#### Provided data ####
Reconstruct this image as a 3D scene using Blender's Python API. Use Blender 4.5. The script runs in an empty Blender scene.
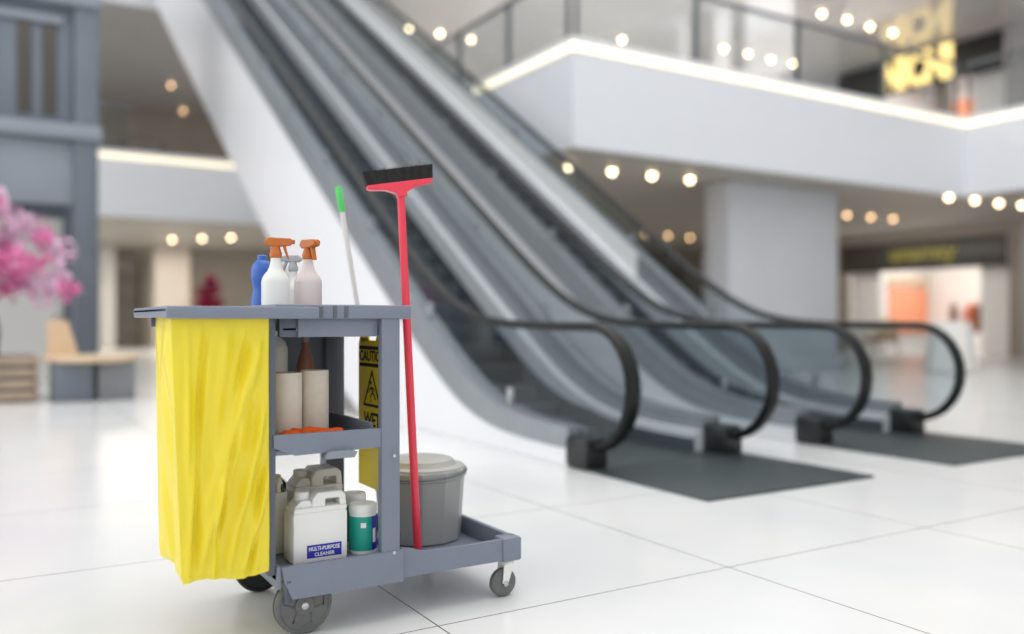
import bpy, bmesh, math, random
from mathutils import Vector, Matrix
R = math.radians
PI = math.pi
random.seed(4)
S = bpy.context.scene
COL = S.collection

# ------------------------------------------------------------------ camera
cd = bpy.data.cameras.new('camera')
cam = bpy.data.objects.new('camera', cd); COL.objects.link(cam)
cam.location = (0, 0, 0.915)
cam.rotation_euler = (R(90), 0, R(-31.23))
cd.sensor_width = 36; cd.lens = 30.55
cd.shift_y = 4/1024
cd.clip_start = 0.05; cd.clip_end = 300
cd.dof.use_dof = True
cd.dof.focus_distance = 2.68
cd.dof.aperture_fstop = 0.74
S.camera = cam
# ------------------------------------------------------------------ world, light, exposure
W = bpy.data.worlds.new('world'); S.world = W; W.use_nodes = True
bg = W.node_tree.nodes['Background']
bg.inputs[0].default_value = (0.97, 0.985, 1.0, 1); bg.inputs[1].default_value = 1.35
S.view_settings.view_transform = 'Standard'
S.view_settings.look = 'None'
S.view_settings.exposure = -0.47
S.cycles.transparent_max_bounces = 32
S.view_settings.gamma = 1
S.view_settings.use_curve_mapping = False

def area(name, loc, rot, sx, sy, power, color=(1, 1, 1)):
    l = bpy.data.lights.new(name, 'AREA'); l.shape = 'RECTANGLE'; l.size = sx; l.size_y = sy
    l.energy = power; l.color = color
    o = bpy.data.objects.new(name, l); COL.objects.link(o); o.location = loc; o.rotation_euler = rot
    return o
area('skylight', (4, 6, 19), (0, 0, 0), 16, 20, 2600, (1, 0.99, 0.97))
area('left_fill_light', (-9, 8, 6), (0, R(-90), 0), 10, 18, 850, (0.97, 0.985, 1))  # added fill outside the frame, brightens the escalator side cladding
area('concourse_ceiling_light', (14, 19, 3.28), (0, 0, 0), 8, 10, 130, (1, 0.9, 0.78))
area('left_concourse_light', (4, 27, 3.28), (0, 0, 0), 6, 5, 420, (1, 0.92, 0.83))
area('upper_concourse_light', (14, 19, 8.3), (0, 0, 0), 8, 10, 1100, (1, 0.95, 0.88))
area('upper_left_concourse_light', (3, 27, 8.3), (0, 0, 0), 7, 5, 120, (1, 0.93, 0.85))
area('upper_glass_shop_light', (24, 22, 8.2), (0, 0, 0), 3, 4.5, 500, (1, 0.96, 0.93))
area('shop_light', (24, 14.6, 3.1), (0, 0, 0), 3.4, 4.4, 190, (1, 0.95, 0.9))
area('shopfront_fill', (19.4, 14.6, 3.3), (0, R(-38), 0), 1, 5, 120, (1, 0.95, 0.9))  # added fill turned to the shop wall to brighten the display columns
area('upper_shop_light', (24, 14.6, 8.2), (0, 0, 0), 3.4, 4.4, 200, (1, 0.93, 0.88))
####
● Problem: Copy exactly the lines running from the beginning of the listing through the line that has "COL = S.collection". Drop the pictures.

● Task response:
Reconstruct this image as a 3D scene using Blender's Python API. Use Blender 4.5. The script runs in an empty Blender scene.
import bpy, bmesh, math, random
from mathutils import Vector, Matrix
R = math.radians
PI = math.pi
random.seed(4)
S = bpy.context.scene
COL = S.collection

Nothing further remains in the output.